Problem to solve
Copy the data exactly from the line that contains "Reconstruct this image" through the line that contains "COL = scene.collection", keeping both end lines and leaving out everything else.

Extracted entries
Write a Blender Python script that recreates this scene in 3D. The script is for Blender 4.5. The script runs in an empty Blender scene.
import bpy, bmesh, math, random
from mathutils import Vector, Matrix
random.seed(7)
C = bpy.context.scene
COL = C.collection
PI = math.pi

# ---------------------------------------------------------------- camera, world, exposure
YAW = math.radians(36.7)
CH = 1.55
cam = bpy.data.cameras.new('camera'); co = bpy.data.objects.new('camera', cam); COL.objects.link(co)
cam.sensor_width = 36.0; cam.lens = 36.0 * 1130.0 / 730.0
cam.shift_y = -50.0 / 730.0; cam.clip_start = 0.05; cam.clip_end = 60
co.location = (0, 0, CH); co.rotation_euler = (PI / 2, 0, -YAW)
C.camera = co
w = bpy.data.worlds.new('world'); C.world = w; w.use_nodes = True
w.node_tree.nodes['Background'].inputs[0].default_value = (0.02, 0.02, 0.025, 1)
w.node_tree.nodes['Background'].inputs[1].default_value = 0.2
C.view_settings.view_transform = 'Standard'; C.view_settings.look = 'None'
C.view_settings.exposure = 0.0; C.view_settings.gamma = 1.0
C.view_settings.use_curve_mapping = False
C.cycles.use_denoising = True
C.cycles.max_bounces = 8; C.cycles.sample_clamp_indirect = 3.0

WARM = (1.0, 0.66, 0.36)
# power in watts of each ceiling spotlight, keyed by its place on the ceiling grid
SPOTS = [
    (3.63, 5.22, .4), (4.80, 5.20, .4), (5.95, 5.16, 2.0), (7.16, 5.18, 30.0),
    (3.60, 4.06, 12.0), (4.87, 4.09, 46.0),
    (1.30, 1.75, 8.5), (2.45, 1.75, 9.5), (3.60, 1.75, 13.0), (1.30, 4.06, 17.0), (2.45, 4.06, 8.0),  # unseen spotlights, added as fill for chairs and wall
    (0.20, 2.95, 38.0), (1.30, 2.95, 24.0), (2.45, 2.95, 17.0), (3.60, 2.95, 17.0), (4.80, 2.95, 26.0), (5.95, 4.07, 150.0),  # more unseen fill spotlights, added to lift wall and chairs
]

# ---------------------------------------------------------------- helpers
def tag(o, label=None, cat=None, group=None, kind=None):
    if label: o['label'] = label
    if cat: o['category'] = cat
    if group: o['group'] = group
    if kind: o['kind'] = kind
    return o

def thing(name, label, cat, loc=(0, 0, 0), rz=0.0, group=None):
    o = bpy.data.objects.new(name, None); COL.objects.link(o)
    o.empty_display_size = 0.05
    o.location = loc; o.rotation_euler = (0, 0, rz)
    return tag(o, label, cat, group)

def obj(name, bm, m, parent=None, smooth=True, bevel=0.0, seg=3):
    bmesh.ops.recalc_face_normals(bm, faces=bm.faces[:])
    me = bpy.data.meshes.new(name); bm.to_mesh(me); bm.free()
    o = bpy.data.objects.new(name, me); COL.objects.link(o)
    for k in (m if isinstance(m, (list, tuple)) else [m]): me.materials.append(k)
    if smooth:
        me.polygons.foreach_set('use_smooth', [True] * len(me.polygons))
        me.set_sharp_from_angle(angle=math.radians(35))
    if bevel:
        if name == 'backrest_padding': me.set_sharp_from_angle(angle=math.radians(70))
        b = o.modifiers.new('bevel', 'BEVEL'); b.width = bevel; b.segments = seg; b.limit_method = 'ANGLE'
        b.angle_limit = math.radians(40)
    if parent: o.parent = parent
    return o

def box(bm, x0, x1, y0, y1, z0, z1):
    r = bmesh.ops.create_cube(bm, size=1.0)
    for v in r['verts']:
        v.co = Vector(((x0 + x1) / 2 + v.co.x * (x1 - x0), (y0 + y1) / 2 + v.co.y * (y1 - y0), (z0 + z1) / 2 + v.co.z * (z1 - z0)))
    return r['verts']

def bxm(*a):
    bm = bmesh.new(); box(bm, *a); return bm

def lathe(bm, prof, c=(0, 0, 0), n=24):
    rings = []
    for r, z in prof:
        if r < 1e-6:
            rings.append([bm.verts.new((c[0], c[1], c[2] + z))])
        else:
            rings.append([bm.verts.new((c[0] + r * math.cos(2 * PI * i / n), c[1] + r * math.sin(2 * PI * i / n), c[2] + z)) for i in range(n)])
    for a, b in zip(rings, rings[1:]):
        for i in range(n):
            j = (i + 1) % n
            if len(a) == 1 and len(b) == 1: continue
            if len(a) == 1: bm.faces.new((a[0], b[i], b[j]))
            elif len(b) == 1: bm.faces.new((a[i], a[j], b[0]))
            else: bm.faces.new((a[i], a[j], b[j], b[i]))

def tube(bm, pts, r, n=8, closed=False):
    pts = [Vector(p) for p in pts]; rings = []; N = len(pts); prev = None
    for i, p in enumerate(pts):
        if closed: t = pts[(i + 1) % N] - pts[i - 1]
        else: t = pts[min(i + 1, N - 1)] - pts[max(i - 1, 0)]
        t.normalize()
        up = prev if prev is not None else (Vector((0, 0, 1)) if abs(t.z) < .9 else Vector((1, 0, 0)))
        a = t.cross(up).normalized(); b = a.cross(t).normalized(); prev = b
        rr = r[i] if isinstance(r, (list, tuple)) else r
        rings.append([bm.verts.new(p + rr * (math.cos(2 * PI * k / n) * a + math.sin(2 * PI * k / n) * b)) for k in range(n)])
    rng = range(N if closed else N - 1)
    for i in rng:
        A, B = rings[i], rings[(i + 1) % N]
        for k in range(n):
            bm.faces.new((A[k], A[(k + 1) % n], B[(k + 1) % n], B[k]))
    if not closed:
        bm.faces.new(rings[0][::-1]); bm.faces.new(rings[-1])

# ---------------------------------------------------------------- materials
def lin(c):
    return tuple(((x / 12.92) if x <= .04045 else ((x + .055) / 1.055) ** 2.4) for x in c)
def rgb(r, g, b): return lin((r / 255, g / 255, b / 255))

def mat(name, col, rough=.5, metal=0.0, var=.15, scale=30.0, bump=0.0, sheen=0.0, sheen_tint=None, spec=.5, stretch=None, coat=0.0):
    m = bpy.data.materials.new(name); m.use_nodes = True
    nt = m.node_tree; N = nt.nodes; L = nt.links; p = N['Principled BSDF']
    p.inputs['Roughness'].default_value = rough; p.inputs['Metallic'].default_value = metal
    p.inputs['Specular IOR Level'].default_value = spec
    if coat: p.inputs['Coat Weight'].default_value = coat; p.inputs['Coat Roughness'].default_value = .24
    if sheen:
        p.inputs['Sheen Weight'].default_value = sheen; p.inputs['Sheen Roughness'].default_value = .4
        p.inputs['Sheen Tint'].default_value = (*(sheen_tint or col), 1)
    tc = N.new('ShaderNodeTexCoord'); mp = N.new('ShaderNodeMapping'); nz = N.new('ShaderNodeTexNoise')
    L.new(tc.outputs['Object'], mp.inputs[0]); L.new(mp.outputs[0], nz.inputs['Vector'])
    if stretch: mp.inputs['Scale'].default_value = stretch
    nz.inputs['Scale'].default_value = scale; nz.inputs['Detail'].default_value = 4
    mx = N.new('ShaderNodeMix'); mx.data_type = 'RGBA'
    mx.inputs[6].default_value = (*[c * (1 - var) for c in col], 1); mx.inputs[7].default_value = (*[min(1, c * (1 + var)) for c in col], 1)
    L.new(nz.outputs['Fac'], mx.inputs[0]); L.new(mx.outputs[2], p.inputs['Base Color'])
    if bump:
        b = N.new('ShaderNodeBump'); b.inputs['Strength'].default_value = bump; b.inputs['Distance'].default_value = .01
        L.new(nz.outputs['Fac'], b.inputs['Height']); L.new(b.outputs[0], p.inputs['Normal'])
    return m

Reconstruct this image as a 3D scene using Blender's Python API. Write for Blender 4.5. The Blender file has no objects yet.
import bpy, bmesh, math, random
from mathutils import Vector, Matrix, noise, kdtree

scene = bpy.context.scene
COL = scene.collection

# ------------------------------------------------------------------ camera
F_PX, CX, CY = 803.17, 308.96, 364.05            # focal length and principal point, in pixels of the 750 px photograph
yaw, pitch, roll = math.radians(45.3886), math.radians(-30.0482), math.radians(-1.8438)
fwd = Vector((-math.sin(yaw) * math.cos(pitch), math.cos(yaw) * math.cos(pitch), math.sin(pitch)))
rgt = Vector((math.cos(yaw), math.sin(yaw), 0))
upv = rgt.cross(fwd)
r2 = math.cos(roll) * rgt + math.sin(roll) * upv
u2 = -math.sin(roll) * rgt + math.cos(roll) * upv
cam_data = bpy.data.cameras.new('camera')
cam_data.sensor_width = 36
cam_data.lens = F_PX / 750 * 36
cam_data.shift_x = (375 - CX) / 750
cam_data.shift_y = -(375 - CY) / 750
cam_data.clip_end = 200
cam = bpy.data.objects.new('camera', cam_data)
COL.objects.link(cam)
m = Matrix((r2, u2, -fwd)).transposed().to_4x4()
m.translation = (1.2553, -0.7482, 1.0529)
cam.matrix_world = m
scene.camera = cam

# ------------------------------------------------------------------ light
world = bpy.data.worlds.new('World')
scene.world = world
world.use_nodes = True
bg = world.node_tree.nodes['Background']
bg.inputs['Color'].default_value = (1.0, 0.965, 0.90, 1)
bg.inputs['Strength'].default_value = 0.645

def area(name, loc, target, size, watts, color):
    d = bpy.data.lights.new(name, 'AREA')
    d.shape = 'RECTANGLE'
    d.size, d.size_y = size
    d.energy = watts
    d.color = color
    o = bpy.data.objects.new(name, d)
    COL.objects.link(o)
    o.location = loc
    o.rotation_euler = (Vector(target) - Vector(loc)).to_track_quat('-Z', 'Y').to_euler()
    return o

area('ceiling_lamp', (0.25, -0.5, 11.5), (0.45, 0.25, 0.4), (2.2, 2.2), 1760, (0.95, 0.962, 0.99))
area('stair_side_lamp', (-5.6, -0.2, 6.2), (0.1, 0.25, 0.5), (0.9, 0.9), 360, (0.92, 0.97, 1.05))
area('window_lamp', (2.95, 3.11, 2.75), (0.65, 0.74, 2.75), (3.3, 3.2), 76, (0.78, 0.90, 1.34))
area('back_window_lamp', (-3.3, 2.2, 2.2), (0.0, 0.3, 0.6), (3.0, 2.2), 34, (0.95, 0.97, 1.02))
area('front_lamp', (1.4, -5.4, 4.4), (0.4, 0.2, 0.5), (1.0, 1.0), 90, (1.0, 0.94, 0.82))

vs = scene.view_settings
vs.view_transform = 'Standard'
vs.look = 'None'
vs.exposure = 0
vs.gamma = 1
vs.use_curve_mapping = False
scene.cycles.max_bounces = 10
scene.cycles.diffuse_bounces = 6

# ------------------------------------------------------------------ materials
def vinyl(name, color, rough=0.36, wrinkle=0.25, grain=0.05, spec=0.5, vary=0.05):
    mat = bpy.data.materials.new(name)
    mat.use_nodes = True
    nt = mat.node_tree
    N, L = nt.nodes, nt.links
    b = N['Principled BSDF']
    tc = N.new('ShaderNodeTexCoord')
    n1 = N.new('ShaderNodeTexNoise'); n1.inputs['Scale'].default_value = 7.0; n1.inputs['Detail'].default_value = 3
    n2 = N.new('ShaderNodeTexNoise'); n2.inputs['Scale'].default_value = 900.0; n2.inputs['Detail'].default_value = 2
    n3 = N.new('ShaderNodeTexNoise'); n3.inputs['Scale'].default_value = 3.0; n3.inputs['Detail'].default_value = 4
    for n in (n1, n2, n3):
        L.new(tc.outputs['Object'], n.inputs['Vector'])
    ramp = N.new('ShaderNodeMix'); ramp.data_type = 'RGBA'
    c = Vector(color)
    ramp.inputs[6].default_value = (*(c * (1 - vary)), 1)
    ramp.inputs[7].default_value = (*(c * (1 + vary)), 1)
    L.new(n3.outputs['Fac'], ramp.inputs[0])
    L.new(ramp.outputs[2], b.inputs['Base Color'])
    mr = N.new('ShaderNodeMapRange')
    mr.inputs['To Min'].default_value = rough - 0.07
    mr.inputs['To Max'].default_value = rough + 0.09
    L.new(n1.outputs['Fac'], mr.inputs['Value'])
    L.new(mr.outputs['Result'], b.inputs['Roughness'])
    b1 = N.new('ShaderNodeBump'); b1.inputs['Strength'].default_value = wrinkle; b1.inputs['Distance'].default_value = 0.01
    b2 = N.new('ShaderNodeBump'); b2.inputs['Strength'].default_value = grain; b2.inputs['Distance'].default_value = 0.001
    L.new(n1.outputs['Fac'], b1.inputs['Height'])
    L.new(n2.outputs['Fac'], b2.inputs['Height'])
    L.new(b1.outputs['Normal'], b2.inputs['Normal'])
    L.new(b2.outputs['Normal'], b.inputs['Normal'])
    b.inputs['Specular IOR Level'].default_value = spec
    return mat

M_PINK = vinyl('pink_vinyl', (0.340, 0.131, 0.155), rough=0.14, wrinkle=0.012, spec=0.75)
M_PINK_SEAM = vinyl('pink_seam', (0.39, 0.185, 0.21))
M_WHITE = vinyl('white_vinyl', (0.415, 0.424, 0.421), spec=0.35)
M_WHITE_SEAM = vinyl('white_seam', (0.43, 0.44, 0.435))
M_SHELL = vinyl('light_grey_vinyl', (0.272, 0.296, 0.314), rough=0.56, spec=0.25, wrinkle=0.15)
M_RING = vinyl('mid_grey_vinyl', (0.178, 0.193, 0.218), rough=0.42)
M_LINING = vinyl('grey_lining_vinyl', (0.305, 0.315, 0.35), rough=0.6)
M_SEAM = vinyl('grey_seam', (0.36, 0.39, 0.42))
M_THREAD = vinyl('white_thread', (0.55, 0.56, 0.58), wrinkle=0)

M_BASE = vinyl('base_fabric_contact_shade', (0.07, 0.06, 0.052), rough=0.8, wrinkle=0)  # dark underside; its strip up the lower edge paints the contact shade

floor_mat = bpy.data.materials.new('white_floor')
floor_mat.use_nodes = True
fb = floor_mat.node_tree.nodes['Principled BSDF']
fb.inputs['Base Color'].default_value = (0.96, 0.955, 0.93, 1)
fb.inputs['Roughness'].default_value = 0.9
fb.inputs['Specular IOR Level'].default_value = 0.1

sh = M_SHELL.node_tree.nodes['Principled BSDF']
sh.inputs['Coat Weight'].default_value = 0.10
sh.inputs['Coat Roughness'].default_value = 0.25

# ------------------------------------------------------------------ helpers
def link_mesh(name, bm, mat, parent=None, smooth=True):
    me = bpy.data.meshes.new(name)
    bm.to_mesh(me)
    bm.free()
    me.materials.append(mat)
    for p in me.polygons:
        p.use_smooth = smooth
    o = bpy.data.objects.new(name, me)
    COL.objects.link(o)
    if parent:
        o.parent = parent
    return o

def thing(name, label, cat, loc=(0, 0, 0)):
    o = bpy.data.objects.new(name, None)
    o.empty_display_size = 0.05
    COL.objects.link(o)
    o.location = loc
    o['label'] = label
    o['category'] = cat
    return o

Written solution
Reconstruct this image as a 3D scene using Blender's Python API. Write for Blender 4.5. The Blender file has no objects yet.
import bpy, bmesh, math, random
from mathutils import Vector, Matrix, noise, kdtree

scene = bpy.context.scene
COL = scene.collection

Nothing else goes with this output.